SOURCE MATERIAL ▸

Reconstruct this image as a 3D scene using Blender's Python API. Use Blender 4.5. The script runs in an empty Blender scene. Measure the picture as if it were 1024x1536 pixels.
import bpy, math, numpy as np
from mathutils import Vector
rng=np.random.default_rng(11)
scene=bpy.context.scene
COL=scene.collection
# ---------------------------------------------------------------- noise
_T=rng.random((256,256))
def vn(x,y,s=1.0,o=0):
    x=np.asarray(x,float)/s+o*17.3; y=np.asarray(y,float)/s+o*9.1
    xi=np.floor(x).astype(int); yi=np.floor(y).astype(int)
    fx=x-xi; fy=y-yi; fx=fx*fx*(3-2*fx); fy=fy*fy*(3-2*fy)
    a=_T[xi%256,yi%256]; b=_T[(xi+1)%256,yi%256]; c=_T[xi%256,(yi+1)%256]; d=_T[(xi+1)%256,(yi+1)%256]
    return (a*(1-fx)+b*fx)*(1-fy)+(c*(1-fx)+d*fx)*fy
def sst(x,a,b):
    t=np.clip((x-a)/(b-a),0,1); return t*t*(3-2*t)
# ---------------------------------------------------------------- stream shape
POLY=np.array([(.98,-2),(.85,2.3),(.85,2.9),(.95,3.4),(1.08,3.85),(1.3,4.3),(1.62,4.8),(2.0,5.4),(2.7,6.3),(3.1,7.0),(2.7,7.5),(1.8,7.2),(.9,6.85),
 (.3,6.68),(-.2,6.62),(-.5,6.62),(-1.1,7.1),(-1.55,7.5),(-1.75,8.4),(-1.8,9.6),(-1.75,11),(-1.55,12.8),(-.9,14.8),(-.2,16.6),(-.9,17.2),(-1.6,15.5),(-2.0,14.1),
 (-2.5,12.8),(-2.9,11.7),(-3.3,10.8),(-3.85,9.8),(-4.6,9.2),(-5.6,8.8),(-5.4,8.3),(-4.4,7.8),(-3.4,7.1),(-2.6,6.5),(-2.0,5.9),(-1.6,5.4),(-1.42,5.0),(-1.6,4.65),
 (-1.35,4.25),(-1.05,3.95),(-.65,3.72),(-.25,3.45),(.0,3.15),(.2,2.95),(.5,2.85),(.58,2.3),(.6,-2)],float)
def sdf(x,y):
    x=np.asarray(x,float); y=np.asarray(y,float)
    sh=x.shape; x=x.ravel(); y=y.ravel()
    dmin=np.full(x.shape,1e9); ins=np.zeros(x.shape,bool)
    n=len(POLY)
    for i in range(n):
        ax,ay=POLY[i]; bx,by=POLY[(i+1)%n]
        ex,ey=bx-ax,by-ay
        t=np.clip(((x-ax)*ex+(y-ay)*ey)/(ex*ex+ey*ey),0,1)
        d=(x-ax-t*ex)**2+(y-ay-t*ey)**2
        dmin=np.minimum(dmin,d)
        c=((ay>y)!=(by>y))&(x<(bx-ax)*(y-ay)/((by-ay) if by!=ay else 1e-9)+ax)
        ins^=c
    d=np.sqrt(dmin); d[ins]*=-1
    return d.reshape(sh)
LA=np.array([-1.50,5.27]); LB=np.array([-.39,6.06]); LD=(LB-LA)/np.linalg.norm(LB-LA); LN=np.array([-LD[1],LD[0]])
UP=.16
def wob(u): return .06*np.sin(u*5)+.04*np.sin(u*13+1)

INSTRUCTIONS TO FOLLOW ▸
Repeat every line of the data, exactly and in full.

EXERCISE ANSWER ▸
Reconstruct this image as a 3D scene using Blender's Python API. Use Blender 4.5. The script runs in an empty Blender scene. Measure the picture as if it were 1024x1536 pixels.
import bpy, math, numpy as np
from mathutils import Vector
rng=np.random.default_rng(11)
scene=bpy.context.scene
COL=scene.collection
# ---------------------------------------------------------------- noise
_T=rng.random((256,256))
def vn(x,y,s=1.0,o=0):
    x=np.asarray(x,float)/s+o*17.3; y=np.asarray(y,float)/s+o*9.1
    xi=np.floor(x).astype(int); yi=np.floor(y).astype(int)
    fx=x-xi; fy=y-yi; fx=fx*fx*(3-2*fx); fy=fy*fy*(3-2*fy)
    a=_T[xi%256,yi%256]; b=_T[(xi+1)%256,yi%256]; c=_T[xi%256,(yi+1)%256]; d=_T[(xi+1)%256,(yi+1)%256]
    return (a*(1-fx)+b*fx)*(1-fy)+(c*(1-fx)+d*fx)*fy
def sst(x,a,b):
    t=np.clip((x-a)/(b-a),0,1); return t*t*(3-2*t)
# ---------------------------------------------------------------- stream shape
POLY=np.array([(.98,-2),(.85,2.3),(.85,2.9),(.95,3.4),(1.08,3.85),(1.3,4.3),(1.62,4.8),(2.0,5.4),(2.7,6.3),(3.1,7.0),(2.7,7.5),(1.8,7.2),(.9,6.85),
 (.3,6.68),(-.2,6.62),(-.5,6.62),(-1.1,7.1),(-1.55,7.5),(-1.75,8.4),(-1.8,9.6),(-1.75,11),(-1.55,12.8),(-.9,14.8),(-.2,16.6),(-.9,17.2),(-1.6,15.5),(-2.0,14.1),
 (-2.5,12.8),(-2.9,11.7),(-3.3,10.8),(-3.85,9.8),(-4.6,9.2),(-5.6,8.8),(-5.4,8.3),(-4.4,7.8),(-3.4,7.1),(-2.6,6.5),(-2.0,5.9),(-1.6,5.4),(-1.42,5.0),(-1.6,4.65),
 (-1.35,4.25),(-1.05,3.95),(-.65,3.72),(-.25,3.45),(.0,3.15),(.2,2.95),(.5,2.85),(.58,2.3),(.6,-2)],float)
def sdf(x,y):
    x=np.asarray(x,float); y=np.asarray(y,float)
    sh=x.shape; x=x.ravel(); y=y.ravel()
    dmin=np.full(x.shape,1e9); ins=np.zeros(x.shape,bool)
    n=len(POLY)
    for i in range(n):
        ax,ay=POLY[i]; bx,by=POLY[(i+1)%n]
        ex,ey=bx-ax,by-ay
        t=np.clip(((x-ax)*ex+(y-ay)*ey)/(ex*ex+ey*ey),0,1)
        d=(x-ax-t*ex)**2+(y-ay-t*ey)**2
        dmin=np.minimum(dmin,d)
        c=((ay>y)!=(by>y))&(x<(bx-ax)*(y-ay)/((by-ay) if by!=ay else 1e-9)+ax)
        ins^=c
    d=np.sqrt(dmin); d[ins]*=-1
    return d.reshape(sh)
LA=np.array([-1.50,5.27]); LB=np.array([-.39,6.06]); LD=(LB-LA)/np.linalg.norm(LB-LA); LN=np.array([-LD[1],LD[0]])
UP=.16
def wob(u): return .06*np.sin(u*5)+.04*np.sin(u*13+1)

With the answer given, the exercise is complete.